Placement also plays a significant role here. Intelligent systems use clustered placement, in which jobs are packed strategically. This prescriptive placement strategy packs jobs onto fewer servers, maximising their capacity and allowing data centres to use power more efficiently to maximise compute.
All of this can help to improve Power Usage Effectiveness (PUE), one of the key performance benchmarks for today’s data centre operators. PUE essentially measures a given data centre’s energy efficiency, showing how much of that energy actually goes towards running servers. Average PUE globally is around 1.58, but at many older data centres it hovers closer to 2.0.
Summer school provides an apt analogy here. Let’s say that 10% of classrooms are in use during an average summer school session. If you distributed those classrooms throughout the school – one per floor – you would have to cool every floor of the school. If you instead simply used every classroom on one floor of the building, you could cool only that floor. This is the benefit of clustered placement: fewer, more strategically packed servers mean less energy devoted to cooling and, in turn, lower cost.
Notably, intelligent orchestration could address power needs across multiple interlocking fronts. It may enhance the viability of renewable energy while also supporting the continued use of legacy data centres. By helping operators support AI workloads and optimise cooling systems, this kind of infrastructure may allow older facilities to be adapted for changing demand.

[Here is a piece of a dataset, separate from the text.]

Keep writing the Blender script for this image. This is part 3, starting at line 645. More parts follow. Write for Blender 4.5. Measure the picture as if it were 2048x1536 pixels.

Intelligent orchestration’s virtuous cycle
Finding ways to reliably and efficiently power data centres has become one of the central infrastructure challenges of our era. The growth of both the technology sector and the global economy depends on this stability, as does the long-term sustainability of our environment and power grids. The IEA also notes that yearly electricity consumption from data centres is anticipated to double by 2030 due to the growth of high-intensity AI workloads.
Industry stakeholders recognise that traditional orchestration methods are coming under pressure. Uptime cannot be sustained indefinitely using a conventional ‘first-in, first-out’ model, and the surging demands of AI will be harder to meet without improving the performance of legacy data centres. Intelligent orchestration is one possible path forward.
These challenges would be significant even without the added complexity of the regulatory landscape. New data centre construction often faces a thicket of slow-moving regulations that struggle to keep pace with the speed of AI development. In that environment, orchestration offers a potentially useful operational lever. By enabling smarter job scheduling, improved server utilisation, and more responsive energy management, it has the potential to improve GPU efficiency, reduce cooling costs, lower PUE, and support greater renewable energy integration.
Each of these benefits can reinforce the others, and data centres around the world are already exploring them. Data centres in Europe are doubling down on renewable energy, with further incentive from the Climate Neutral Data Centre Pact to prioritise sustainability as buildout continues. In contrast, the US is still in the earlier stages of this shift, with renewables accounting for less than a quarter of electricity in these facilities.
The effective deployment of intelligent orchestration could create a virtuous cycle, where one operational gain helps unlock the next.